#### The request:
Pull every line containing "Python" out of the material below.
------
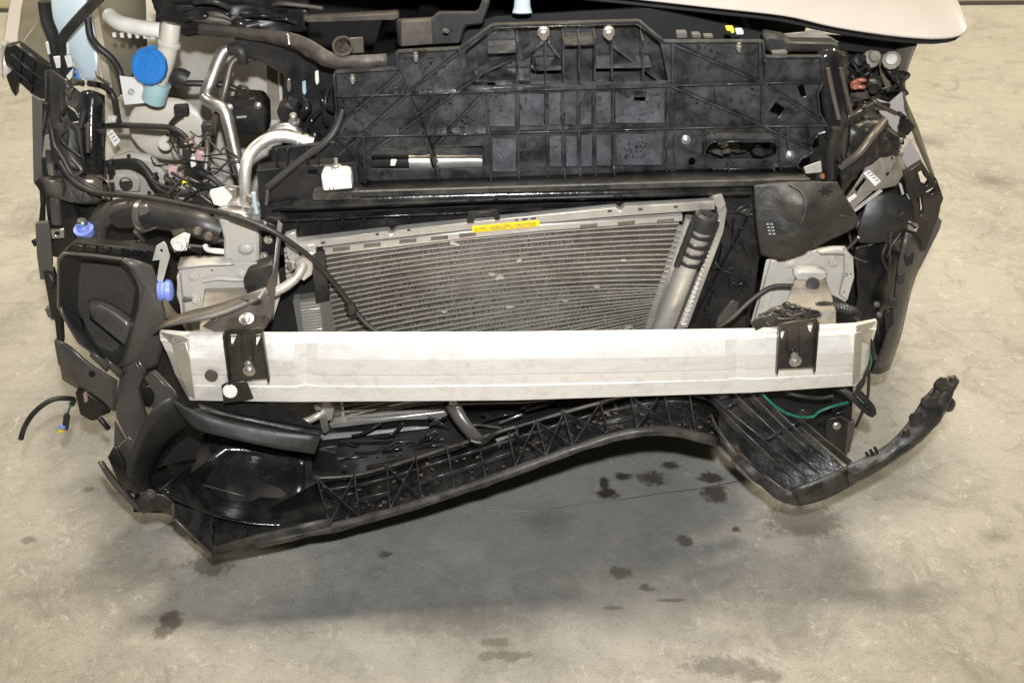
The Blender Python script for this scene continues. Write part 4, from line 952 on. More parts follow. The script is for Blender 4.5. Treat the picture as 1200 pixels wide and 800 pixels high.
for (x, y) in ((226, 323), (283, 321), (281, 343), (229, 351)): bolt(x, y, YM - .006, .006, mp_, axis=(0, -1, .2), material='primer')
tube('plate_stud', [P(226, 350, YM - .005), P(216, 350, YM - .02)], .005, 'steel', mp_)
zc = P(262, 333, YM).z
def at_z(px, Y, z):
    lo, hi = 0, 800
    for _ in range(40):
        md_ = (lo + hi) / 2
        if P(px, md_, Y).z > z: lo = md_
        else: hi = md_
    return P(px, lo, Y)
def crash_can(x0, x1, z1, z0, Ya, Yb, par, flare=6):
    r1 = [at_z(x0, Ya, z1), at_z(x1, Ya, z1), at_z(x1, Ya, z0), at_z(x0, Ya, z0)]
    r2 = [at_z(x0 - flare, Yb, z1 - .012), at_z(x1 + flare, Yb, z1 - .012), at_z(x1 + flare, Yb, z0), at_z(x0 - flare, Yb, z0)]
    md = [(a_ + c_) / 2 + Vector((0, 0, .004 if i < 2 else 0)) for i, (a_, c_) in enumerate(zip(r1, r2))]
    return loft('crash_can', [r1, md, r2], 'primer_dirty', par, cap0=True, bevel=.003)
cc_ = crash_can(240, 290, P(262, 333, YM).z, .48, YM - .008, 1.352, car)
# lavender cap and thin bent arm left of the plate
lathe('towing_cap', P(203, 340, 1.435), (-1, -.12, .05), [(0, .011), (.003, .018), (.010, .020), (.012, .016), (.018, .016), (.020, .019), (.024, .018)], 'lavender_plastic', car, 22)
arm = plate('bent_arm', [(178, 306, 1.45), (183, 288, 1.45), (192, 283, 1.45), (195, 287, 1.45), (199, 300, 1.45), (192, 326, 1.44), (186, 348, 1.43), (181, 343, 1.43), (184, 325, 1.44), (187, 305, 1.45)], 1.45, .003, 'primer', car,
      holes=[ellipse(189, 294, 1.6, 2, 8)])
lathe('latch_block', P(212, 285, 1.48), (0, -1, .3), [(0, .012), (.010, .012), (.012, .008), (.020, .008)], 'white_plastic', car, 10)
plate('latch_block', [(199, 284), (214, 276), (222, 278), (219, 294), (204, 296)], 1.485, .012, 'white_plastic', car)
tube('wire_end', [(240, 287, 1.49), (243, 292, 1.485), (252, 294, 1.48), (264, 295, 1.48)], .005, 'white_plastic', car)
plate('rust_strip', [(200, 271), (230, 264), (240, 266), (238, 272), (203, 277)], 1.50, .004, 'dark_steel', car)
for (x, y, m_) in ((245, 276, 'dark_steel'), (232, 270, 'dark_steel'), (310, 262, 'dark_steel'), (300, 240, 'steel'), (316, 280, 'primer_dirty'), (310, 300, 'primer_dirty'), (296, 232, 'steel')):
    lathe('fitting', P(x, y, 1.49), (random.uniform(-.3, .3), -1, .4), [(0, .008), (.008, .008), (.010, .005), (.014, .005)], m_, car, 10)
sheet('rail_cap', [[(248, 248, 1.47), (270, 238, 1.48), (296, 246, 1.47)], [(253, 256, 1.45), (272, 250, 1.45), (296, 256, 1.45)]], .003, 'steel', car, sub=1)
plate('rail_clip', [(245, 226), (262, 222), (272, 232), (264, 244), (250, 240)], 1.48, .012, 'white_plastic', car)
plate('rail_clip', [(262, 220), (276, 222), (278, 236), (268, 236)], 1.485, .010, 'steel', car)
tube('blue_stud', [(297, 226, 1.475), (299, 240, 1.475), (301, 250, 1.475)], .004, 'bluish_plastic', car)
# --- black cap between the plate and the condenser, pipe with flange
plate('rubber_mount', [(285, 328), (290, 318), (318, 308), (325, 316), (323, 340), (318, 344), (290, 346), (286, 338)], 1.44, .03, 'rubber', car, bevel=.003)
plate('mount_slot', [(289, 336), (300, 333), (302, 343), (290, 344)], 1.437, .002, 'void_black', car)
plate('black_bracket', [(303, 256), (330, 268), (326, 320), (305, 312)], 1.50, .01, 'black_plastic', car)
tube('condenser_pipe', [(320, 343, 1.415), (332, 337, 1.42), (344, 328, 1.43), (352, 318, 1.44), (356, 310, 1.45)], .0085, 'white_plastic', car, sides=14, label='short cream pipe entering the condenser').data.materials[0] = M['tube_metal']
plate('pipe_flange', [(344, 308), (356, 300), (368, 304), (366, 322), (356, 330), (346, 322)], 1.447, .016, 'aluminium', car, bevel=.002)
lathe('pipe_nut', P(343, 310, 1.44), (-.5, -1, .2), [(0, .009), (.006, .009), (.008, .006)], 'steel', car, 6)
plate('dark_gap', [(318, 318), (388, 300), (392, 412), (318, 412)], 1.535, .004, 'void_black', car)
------
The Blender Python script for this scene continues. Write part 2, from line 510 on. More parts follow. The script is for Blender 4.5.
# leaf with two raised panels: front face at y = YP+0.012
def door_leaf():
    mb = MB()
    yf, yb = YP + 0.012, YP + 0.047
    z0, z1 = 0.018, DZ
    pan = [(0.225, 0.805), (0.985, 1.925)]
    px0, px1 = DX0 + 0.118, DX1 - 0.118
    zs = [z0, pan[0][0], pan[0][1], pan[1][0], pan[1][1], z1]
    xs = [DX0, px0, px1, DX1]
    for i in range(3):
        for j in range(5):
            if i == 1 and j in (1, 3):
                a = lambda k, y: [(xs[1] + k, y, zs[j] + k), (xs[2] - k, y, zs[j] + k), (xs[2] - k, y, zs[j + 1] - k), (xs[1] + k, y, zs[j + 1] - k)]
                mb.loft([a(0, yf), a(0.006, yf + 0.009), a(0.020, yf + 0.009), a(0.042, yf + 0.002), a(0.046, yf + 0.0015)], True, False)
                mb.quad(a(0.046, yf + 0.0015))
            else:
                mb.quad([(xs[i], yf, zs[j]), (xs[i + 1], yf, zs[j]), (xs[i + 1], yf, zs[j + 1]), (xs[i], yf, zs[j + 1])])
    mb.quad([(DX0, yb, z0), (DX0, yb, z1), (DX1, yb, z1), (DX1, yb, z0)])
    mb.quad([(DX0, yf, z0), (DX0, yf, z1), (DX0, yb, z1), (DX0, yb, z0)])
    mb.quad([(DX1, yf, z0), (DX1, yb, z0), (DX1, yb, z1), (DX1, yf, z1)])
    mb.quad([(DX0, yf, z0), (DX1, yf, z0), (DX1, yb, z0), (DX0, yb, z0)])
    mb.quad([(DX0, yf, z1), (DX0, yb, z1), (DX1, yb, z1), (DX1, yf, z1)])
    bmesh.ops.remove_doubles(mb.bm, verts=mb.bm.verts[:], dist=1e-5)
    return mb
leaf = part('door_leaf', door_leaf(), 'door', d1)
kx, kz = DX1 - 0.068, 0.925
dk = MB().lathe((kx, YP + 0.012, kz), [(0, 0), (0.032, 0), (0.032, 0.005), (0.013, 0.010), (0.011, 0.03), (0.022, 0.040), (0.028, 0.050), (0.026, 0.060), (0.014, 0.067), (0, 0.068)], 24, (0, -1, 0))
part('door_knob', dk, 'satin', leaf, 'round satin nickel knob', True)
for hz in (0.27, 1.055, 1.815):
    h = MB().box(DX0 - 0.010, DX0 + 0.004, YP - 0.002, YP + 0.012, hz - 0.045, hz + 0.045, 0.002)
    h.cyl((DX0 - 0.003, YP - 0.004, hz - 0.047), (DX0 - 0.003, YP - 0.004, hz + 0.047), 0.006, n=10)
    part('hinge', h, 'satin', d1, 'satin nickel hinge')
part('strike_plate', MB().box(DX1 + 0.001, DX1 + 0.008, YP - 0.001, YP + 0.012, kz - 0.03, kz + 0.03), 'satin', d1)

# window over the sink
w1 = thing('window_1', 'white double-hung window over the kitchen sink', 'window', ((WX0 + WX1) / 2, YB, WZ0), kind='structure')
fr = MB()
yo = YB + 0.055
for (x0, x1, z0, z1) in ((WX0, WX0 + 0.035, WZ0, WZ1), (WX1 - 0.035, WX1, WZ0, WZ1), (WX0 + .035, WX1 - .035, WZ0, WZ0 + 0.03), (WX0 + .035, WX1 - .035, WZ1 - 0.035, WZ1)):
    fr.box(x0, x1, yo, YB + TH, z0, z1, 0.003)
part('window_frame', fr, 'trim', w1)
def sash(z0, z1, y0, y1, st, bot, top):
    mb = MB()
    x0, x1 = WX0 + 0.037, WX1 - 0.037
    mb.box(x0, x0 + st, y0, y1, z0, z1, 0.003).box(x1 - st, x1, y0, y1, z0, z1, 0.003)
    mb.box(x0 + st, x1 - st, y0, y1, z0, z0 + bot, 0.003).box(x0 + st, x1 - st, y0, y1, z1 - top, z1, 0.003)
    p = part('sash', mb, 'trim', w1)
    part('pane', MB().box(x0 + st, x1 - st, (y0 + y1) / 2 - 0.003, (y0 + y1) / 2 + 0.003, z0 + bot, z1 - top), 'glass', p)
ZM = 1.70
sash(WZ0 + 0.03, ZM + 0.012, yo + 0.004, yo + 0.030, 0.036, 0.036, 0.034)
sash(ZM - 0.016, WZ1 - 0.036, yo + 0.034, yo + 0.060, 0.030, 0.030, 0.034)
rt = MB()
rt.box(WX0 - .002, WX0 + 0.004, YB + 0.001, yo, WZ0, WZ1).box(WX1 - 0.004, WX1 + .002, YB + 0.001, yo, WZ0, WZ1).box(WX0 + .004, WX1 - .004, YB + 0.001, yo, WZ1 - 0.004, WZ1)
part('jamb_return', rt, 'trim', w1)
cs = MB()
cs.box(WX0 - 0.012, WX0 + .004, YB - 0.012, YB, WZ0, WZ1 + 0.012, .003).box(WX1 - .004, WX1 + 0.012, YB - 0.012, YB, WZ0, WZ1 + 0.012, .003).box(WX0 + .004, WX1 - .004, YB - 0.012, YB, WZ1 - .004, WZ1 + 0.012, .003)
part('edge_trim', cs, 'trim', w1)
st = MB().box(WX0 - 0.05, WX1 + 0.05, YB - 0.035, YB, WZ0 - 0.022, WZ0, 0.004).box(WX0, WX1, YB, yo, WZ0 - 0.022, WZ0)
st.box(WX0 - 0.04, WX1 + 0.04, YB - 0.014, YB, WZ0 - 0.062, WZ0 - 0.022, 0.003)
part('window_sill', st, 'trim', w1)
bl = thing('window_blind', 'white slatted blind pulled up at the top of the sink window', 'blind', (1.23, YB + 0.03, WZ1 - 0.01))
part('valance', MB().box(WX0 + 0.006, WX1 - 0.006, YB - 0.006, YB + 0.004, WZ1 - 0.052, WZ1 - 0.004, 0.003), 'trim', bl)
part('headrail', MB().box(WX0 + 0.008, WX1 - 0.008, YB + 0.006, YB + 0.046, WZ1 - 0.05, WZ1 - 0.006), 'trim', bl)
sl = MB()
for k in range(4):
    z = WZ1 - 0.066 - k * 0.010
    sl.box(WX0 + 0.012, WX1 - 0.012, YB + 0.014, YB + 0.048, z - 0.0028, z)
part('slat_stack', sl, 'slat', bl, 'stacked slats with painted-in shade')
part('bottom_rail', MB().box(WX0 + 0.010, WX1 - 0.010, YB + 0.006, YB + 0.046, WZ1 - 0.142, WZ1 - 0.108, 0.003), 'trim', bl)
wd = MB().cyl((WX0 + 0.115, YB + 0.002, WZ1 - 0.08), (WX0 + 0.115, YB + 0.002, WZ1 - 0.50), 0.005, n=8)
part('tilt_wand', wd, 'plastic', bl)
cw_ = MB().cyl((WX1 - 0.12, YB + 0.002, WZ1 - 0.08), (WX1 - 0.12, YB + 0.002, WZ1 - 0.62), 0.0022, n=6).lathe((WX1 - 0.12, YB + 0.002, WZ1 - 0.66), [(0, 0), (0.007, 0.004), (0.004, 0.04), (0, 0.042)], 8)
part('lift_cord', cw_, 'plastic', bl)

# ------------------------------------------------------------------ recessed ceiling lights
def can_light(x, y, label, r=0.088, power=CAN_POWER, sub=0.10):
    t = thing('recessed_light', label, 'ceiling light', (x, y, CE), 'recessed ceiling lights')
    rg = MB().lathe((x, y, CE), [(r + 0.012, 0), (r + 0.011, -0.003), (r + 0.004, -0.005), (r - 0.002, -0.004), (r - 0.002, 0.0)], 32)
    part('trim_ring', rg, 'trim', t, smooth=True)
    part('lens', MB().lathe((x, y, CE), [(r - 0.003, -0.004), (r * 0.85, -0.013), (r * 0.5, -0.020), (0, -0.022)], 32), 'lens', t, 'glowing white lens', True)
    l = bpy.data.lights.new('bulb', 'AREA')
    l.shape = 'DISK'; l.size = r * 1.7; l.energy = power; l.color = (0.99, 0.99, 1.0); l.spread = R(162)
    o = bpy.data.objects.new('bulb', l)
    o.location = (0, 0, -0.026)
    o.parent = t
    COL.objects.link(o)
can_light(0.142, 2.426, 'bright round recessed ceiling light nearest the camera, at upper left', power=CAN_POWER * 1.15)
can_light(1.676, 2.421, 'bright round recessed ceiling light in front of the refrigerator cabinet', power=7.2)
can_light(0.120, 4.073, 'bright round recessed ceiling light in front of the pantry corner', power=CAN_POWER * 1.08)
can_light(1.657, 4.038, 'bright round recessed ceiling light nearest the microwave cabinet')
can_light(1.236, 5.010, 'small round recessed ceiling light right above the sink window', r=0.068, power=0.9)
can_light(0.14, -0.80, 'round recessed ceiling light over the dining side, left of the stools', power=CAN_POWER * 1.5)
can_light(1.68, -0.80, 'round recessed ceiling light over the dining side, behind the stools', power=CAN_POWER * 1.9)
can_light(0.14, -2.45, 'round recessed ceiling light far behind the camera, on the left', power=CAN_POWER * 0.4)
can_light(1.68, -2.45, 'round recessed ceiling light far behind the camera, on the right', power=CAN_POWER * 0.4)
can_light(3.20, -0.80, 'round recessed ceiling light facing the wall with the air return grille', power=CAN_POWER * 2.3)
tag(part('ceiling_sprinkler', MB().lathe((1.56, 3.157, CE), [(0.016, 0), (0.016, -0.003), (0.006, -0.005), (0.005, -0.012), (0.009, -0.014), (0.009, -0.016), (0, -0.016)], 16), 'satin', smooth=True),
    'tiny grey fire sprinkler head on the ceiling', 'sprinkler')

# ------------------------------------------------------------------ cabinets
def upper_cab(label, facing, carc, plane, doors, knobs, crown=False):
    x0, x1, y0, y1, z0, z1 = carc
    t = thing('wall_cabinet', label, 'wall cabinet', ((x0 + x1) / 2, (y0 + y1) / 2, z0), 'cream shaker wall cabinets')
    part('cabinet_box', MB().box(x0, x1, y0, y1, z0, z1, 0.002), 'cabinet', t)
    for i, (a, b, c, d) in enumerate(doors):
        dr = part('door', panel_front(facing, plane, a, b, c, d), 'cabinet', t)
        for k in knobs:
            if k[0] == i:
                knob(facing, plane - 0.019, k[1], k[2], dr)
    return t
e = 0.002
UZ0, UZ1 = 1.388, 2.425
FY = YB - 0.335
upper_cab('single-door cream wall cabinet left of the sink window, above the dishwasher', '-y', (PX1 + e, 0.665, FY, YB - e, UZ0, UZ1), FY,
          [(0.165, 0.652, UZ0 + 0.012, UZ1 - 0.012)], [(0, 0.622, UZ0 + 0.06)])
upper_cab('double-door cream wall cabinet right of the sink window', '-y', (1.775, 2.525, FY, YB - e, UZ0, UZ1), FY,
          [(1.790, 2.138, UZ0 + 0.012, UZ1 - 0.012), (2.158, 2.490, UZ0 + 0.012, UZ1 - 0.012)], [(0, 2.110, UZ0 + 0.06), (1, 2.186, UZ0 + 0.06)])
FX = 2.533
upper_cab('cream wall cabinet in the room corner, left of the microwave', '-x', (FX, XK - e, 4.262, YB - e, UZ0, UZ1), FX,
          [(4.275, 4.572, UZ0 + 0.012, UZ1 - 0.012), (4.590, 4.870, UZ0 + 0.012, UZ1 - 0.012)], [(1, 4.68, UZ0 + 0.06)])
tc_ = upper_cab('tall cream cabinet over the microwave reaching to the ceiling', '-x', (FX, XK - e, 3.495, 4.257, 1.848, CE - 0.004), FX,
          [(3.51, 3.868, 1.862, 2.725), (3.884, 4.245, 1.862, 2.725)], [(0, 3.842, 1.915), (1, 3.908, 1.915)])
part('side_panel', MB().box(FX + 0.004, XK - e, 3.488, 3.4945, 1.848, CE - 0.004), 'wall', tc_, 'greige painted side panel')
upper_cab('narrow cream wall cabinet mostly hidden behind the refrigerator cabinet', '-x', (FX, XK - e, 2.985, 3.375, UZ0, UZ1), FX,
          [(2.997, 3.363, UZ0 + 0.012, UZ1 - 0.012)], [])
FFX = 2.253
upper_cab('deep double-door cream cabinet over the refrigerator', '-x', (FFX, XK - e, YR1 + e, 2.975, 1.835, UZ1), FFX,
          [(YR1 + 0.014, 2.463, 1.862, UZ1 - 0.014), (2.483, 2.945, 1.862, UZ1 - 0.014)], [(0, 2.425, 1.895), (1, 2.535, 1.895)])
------
#### Reply:
The Blender Python script for this scene continues. Write part 4, from line 952 on. More parts follow. The script is for Blender 4.5. Treat the picture as 1200 pixels wide and 800 pixels high.
The Blender Python script for this scene continues. Write part 2, from line 510 on. More parts follow. The script is for Blender 4.5.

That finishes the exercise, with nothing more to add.